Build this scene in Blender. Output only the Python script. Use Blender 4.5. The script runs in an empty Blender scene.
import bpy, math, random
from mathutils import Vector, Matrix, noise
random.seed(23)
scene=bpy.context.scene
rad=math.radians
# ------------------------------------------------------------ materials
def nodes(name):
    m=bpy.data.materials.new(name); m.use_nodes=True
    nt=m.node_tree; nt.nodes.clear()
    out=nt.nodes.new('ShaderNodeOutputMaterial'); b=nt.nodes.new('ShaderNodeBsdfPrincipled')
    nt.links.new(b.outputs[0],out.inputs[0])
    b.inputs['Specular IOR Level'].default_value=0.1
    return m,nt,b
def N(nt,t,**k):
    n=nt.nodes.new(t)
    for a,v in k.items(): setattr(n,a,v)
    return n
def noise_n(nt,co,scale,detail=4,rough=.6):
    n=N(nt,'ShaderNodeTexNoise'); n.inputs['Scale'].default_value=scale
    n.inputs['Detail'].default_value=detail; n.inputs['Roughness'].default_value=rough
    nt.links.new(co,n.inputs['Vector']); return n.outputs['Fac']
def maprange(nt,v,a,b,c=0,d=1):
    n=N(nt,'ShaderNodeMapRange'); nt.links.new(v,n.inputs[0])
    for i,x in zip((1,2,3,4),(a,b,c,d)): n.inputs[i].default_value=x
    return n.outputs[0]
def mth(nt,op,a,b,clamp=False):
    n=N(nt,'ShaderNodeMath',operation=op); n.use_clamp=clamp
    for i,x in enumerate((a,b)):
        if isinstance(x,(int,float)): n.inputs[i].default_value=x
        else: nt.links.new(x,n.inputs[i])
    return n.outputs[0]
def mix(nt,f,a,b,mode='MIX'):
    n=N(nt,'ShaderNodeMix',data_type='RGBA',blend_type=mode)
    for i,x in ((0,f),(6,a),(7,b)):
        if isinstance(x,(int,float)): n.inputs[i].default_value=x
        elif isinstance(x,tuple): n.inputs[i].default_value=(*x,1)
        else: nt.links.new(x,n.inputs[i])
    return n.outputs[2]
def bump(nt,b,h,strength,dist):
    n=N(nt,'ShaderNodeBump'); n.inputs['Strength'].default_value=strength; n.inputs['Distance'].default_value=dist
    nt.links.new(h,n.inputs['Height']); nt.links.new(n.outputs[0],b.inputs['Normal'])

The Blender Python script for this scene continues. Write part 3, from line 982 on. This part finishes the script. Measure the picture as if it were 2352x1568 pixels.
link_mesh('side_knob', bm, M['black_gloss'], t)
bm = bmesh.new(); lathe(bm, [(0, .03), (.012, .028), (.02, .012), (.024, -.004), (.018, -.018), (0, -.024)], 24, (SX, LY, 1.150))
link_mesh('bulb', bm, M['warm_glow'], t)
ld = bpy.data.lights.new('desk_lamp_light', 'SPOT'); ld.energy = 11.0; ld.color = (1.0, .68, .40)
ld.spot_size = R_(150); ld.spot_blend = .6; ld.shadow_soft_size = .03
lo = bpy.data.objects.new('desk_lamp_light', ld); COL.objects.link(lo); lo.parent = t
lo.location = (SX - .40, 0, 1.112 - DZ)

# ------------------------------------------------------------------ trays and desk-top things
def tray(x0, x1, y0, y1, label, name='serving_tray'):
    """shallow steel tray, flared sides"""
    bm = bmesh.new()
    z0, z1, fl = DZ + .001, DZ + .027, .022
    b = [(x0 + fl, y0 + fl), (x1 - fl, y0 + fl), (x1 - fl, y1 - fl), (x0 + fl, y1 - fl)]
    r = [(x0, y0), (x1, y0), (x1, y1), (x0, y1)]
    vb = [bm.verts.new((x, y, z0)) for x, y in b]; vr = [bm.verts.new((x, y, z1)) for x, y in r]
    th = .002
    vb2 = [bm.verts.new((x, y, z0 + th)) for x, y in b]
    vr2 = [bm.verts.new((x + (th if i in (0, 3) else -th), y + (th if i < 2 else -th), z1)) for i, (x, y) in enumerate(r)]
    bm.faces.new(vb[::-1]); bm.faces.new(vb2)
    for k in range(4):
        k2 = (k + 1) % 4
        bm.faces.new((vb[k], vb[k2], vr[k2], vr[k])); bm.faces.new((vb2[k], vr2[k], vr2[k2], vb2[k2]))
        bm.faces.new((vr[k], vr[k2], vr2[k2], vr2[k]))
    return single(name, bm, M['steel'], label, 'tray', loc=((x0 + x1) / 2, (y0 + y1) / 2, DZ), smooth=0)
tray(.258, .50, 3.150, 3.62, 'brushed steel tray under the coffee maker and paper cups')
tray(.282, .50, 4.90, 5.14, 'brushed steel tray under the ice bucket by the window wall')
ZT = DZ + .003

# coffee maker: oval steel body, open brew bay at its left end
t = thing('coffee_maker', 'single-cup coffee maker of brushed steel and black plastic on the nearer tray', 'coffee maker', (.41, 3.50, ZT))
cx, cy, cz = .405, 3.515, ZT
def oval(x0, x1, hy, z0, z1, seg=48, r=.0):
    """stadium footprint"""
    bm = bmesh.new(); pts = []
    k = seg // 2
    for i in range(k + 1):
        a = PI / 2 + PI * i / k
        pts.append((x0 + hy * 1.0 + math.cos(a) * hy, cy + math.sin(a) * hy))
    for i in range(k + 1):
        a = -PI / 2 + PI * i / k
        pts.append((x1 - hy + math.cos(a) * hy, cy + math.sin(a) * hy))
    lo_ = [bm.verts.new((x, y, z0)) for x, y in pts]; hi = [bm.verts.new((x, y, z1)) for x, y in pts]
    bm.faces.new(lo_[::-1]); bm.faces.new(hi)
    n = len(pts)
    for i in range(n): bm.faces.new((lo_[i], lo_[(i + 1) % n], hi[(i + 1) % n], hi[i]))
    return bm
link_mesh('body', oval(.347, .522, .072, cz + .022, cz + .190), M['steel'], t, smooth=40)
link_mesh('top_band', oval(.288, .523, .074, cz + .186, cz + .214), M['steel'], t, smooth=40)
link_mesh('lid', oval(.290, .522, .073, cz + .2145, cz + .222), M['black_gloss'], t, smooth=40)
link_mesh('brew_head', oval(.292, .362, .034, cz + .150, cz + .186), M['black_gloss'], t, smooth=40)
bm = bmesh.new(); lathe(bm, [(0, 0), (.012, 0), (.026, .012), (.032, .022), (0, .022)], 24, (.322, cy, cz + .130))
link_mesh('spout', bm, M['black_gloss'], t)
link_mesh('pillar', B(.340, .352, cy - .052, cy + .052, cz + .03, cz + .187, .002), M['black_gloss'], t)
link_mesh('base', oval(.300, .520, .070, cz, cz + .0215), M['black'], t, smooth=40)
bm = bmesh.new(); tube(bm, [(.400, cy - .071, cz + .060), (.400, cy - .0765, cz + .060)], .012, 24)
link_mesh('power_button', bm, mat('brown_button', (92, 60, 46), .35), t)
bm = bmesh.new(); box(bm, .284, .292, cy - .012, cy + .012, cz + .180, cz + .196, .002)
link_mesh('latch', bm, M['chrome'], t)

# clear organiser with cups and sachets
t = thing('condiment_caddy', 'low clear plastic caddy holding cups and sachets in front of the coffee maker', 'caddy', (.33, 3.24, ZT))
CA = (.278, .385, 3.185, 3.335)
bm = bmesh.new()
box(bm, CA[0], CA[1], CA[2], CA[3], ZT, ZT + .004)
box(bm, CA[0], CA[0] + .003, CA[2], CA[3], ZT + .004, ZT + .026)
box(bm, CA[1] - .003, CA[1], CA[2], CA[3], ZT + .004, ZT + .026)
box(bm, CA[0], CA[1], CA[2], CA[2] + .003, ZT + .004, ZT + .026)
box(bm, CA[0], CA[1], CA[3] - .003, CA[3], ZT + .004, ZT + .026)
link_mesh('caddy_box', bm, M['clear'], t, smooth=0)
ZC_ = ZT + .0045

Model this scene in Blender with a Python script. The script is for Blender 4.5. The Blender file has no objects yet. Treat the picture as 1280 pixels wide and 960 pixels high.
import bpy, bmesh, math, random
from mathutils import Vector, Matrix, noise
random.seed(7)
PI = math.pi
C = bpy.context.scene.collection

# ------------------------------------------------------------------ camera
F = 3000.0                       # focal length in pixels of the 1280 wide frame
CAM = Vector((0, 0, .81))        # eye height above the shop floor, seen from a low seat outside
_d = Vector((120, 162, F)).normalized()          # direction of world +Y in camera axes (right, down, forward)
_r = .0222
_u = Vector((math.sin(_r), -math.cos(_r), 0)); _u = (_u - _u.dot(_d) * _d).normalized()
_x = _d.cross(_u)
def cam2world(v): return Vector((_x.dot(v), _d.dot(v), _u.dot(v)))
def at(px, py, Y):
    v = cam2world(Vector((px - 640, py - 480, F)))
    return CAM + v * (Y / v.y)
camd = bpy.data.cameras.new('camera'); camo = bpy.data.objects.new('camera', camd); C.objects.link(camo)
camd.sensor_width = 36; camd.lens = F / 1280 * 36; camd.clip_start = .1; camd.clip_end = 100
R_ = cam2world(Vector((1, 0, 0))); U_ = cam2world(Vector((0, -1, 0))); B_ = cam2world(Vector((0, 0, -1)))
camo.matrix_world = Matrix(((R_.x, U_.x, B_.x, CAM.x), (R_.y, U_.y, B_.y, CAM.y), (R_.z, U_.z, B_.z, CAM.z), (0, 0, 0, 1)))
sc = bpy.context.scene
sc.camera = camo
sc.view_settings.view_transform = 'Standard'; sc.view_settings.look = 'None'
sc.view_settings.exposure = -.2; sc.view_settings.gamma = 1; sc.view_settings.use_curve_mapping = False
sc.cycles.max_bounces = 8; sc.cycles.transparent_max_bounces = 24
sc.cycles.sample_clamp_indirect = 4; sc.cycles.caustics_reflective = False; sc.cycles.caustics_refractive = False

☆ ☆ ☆

• WHAT YOU SHOULD DO: Using the listing, collect all lines in which the string "with" is found.

• RESPONSE BELOW:
# clear organiser with cups and sachets
Model this scene in Blender with a Python script. The script is for Blender 4.5. The Blender file has no objects yet. Treat the picture as 1280 pixels wide and 960 pixels high.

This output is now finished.